# DIRECTION:
From the listing that follows, output everything exactly except the pictures.

## start SUPPLIED DATA

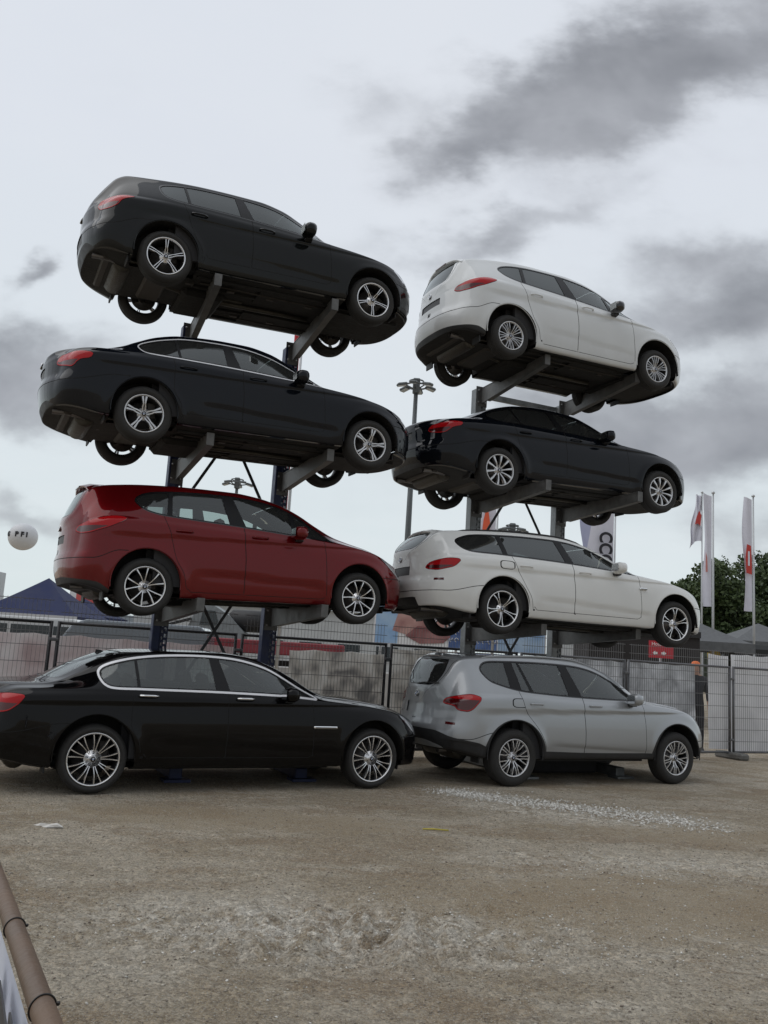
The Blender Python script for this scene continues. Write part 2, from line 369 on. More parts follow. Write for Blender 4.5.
# ------------------------------------------------------------------ the shell: a lofted surface that can be cut along curves
IX, IY, IZ, IXB, ILAT, INX, INY, INZ, IT = range(9)   # vertex attributes
class Shell:
    def __init__(s, A, faces, tags): s.A = [a for a in A]; s.F = faces; s.T = tags
    def cut(s, fun, only=None):
        A = np.array(s.A); f = fun(A); f = np.where(np.abs(f) < 2e-5, 2e-5, f); ng = f < 0; fl = f.tolist(); nl = ng.tolist()
        cache = {}; NF = []; NTg = []; newA = []; base_ = len(s.A)
        for lp, t in zip(s.F, s.T):
            if only is not None and t not in only: NF.append(lp); NTg.append(t); continue
            c = sum(nl[i] for i in lp)
            if c == 0 or c == len(lp): NF.append(lp); NTg.append(t); continue
            pos = []; neg = []
            for k in range(len(lp)):
                i, j = lp[k], lp[(k+1) % len(lp)]
                (neg if nl[i] else pos).append(i)
                if nl[i] != nl[j]:
                    key = (i, j) if i < j else (j, i)
                    if key not in cache:
                        a, b = key; tt = fl[a]/(fl[a]-fl[b]); newA.append(A[a]*(1-tt)+A[b]*tt); cache[key] = base_+len(newA)-1
                    v = cache[key]; pos.append(v); neg.append(v)
            for q in (pos, neg):
                if len(q) >= 3: NF.append(q); NTg.append(t)
        s.A += newA; s.F = NF; s.T = NTg
    def cutbox(s, funs, new, only):
        for q in range(len(funs)):
            # cut with one boundary at a time, only near the box
            s.cut(lambda A, q=q: np.where(np.maximum.reduce([f(A) for k, f in enumerate(funs) if k != q]) < .06, funs[q](A), np.sign(funs[q](A))*1.0), only)
        s.classify(lambda A: np.maximum.reduce([f(A) for f in funs]), new, only)
    def classify(s, fun, new, only=None):
        A = np.array(s.A); C = np.array([A[lp].mean(0) for lp in s.F]); v = fun(C)
        for i in range(len(s.F)):
            if v[i] < 0 and (only is None or s.T[i] in only): s.T[i] = new
    def cutc(s, fun, new, only=None):
        s.cut(fun, only); s.classify(fun, new, only)
    def extract(s, tagset, name, mats, parent, mirror=False, inset=0.0, both=False):
        A = np.array(s.A); V = []; Nn = []; F = []; MI = []; tl = list(mats.keys())
        for side in ((1, -1) if both else ((-1,) if mirror else (1,))):
            idx = {}
            for lp, t in zip(s.F, s.T):
                if t not in tagset: continue
                q = []
                for i in lp:
                    if i not in idx:
                        idx[i] = len(V); a = A[i]; nrm = a[INX:INZ+1]/max(np.linalg.norm(a[INX:INZ+1]), 1e-9)
                        p = a[:3]-nrm*inset
                        V.append((p[0], p[1]*side, p[2])); Nn.append((nrm[0], nrm[1]*side, nrm[2]))
                    q.append(idx[i])
                F.append(q if side == 1 else q[::-1]); MI.append(tl.index(t))
        if not F: return None
        me = bpy.data.meshes.new(name); me.from_pydata(V, [], F)
        ml = []
        for t in tl: ml.append(mats[t]); me.materials.append(mats[t])
        me.polygons.foreach_set('material_index', MI); me.polygons.foreach_set('use_smooth', [True]*len(F)); me.update()
        if len(me.polygons) == len(F): me.normals_split_custom_set_from_vertices(Nn)
        o = bpy.data.objects.new(name, me); link(o, parent); return o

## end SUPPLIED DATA

# SOLUTION:
The Blender Python script for this scene continues. Write part 2, from line 369 on. More parts follow. Write for Blender 4.5.
# ------------------------------------------------------------------ the shell: a lofted surface that can be cut along curves
IX, IY, IZ, IXB, ILAT, INX, INY, INZ, IT = range(9)   # vertex attributes
class Shell:
    def __init__(s, A, faces, tags): s.A = [a for a in A]; s.F = faces; s.T = tags
    def cut(s, fun, only=None):
        A = np.array(s.A); f = fun(A); f = np.where(np.abs(f) < 2e-5, 2e-5, f); ng = f < 0; fl = f.tolist(); nl = ng.tolist()
        cache = {}; NF = []; NTg = []; newA = []; base_ = len(s.A)
        for lp, t in zip(s.F, s.T):
            if only is not None and t not in only: NF.append(lp); NTg.append(t); continue
            c = sum(nl[i] for i in lp)
            if c == 0 or c == len(lp): NF.append(lp); NTg.append(t); continue
            pos = []; neg = []
            for k in range(len(lp)):
                i, j = lp[k], lp[(k+1) % len(lp)]
                (neg if nl[i] else pos).append(i)
                if nl[i] != nl[j]:
                    key = (i, j) if i < j else (j, i)
                    if key not in cache:
                        a, b = key; tt = fl[a]/(fl[a]-fl[b]); newA.append(A[a]*(1-tt)+A[b]*tt); cache[key] = base_+len(newA)-1
                    v = cache[key]; pos.append(v); neg.append(v)
            for q in (pos, neg):
                if len(q) >= 3: NF.append(q); NTg.append(t)
        s.A += newA; s.F = NF; s.T = NTg
    def cutbox(s, funs, new, only):
        for q in range(len(funs)):
            # cut with one boundary at a time, only near the box
            s.cut(lambda A, q=q: np.where(np.maximum.reduce([f(A) for k, f in enumerate(funs) if k != q]) < .06, funs[q](A), np.sign(funs[q](A))*1.0), only)
        s.classify(lambda A: np.maximum.reduce([f(A) for f in funs]), new, only)
    def classify(s, fun, new, only=None):
        A = np.array(s.A); C = np.array([A[lp].mean(0) for lp in s.F]); v = fun(C)
        for i in range(len(s.F)):
            if v[i] < 0 and (only is None or s.T[i] in only): s.T[i] = new
    def cutc(s, fun, new, only=None):
        s.cut(fun, only); s.classify(fun, new, only)
    def extract(s, tagset, name, mats, parent, mirror=False, inset=0.0, both=False):
        A = np.array(s.A); V = []; Nn = []; F = []; MI = []; tl = list(mats.keys())
        for side in ((1, -1) if both else ((-1,) if mirror else (1,))):
            idx = {}
            for lp, t in zip(s.F, s.T):
                if t not in tagset: continue
                q = []
                for i in lp:
                    if i not in idx:
                        idx[i] = len(V); a = A[i]; nrm = a[INX:INZ+1]/max(np.linalg.norm(a[INX:INZ+1]), 1e-9)
                        p = a[:3]-nrm*inset
                        V.append((p[0], p[1]*side, p[2])); Nn.append((nrm[0], nrm[1]*side, nrm[2]))
                    q.append(idx[i])
                F.append(q if side == 1 else q[::-1]); MI.append(tl.index(t))
        if not F: return None
        me = bpy.data.meshes.new(name); me.from_pydata(V, [], F)
        ml = []
        for t in tl: ml.append(mats[t]); me.materials.append(mats[t])
        me.polygons.foreach_set('material_index', MI); me.polygons.foreach_set('use_smooth', [True]*len(F)); me.update()
        if len(me.polygons) == len(F): me.normals_split_custom_set_from_vertices(Nn)
        o = bpy.data.objects.new(name, me); link(o, parent); return o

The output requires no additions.